El caso de Lucía Figar, exconsejera de Educación de Esperanza Aguirre, imputada en 2015 y desimputada más de siete años después por el caso Púnica, podría figurar en las enciclopedias de la injusticia como el ejemplo paradigmático de eso que ha dado en llamarse pena de telediario.

Figar, una de las políticas más prometedoras del PP de aquella época, llegó a sonar en su momento como sucesora in pectore de Aguirre. Su meteórica carrera, que podría haberla convertido, por carisma, por capacidad política y por competencia profesional, en la Ayuso de la segunda década de los 2000, quedó interrumpida por una acusación menor. La de haber gastado dinero público en campañas institucionales de publicidad que, presuntamente, habrían loado su acción de Gobierno, algo prohibido por la normativa. 

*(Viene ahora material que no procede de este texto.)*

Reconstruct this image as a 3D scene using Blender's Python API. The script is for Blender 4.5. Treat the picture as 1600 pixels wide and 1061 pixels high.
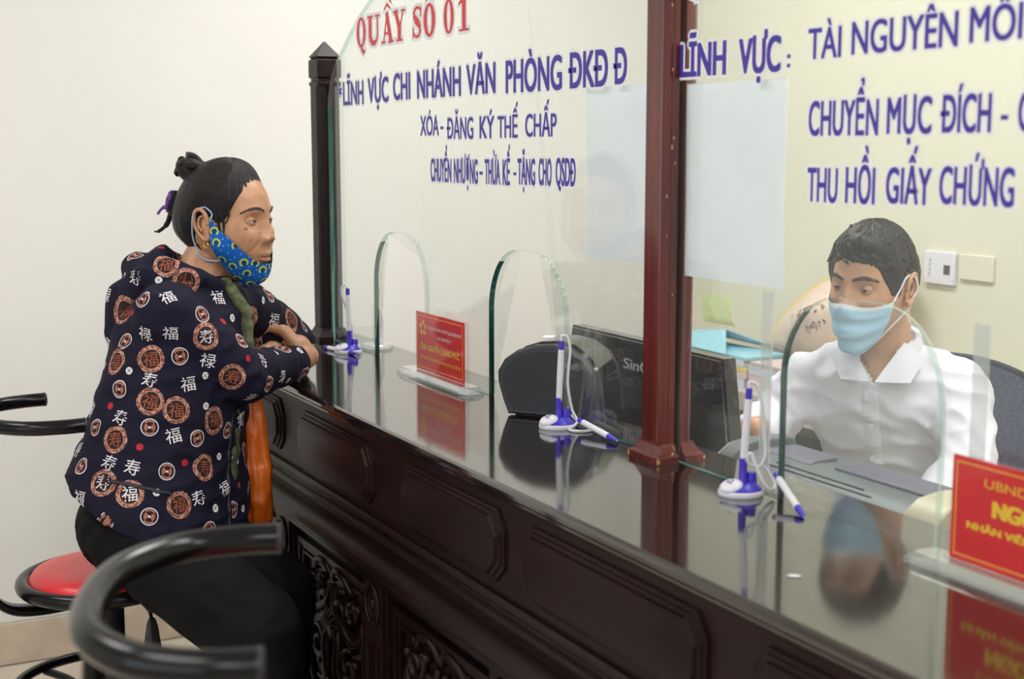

La acusación, ciertamente anecdótica en el contexto del caso Púnica, por no decir de difícil demostración en la práctica (¿cómo se decide dónde está la raya que separa la publicidad de una institución liderada por un consejero X y la promoción personal de ese consejero X?), acabó con la dimisión de Figar en junio de 2015, tras ser citada como imputada por el juez de la Audiencia Nacional Eloy Velasco

La carrera política de Figar podría no haber acabado ahí si la Justicia hubiera hecho su trabajo de una forma rápida y eficiente, y el caso se hubiera instruido con celeridad. O si existieran mecanismos efectivos que permitieran la desimputación, siquiera temporal, de aquellos a los que su inclusión en una causa genera un perjuicio de tal gravedad que este no se corresponde ni por asomo con el liviano peso de las acusaciones. 

Siete años después, la carrera política de Figar está, como ella misma dice hoy en EL ESPAÑOL, finiquitada. Finiquitada por una acusación que ha sido archivada y de la que no quedará otro rastro que el perjuicio que se le ha causado durante nada más y nada menos que siete años. 

¿Cómo pretender, a la vista de este mayúsculo despropósito de la Justicia, que los mejores profesionales del sector privado recalen en la política, aunque sea durante unos pocos años de su carrera, si una acusación sin mayor fundamento puede acabar, no sólo con su periplo en la política, sino también con su prestigio en el sector privado al asociar su nombre al de una corrupción que nunca existió

De esta manera, lo que está propiciando la Justicia es que en la política recalen únicamente aquellos que no tienen nada que ganar ni que perder en el sector privado. Es decir, los profesionales de lo público, los medradores de lo institucional y los trepadores de partido. Aquellos a los que les merece la pena correr el riesgo de una acusación infundada porque sus perspectivas en la empresa privada son inexistentes. 

El caso de Lucía Figar no es único. Con ella han sido desimputados otros 70 acusados, y entre ellos Esperanza Aguirre. Pero hay más casos. 

Sandro Rosell, expresidente del FC Barcelona, salió libre tras casi dos años en prisión provisional.

Demetrio Madrid, presidente de Castilla y León entre 1983 y 1986, dimitió tras ser procesado por un asunto relacionado con su propia empresa textil, y fue absuelto años después.

O Francisco Camps, al que aún no se le ha probado delito alguno.

O Jordi Cañas, que dimitió tras ser acusado de fraude fiscal, y que fue absuelto cuatro años después por el Tribunal Superior de Justicia de Cataluña cuando uno de los verdaderos culpables reconoció su inocencia.

Jordi Cañas es en cierta manera una de las pocas excepciones de la regla, dado que logró volver a su viejo partido, Ciudadanos, aunque en un lugar mucho menos relevante que el que ocupaba cuando dimitió: el de número dos de la formación.  

El problema, además, no se limita a la política e impacta de manera muy similar en el mundo de la empresa, donde acusaciones de tráfico de influencias, de fraude fiscal o de otro tipo de delitos económicos acaban con la reputación de profesionales impecables que luego, años después, son exonerados de toda culpa. 

Es absurdo pedirle a la Justicia que su acción no tenga un impacto inevitable en la vida de aquellos que pasan por su cedazo. Pero convendría que se hicieran los máximos esfuerzos posibles para reducir esos perjuicios a un mínimo imprescindible.

"Nada se parece tanto a la injusticia como la justicia tardía" dijo Séneca. Su frase sigue vigente hoy.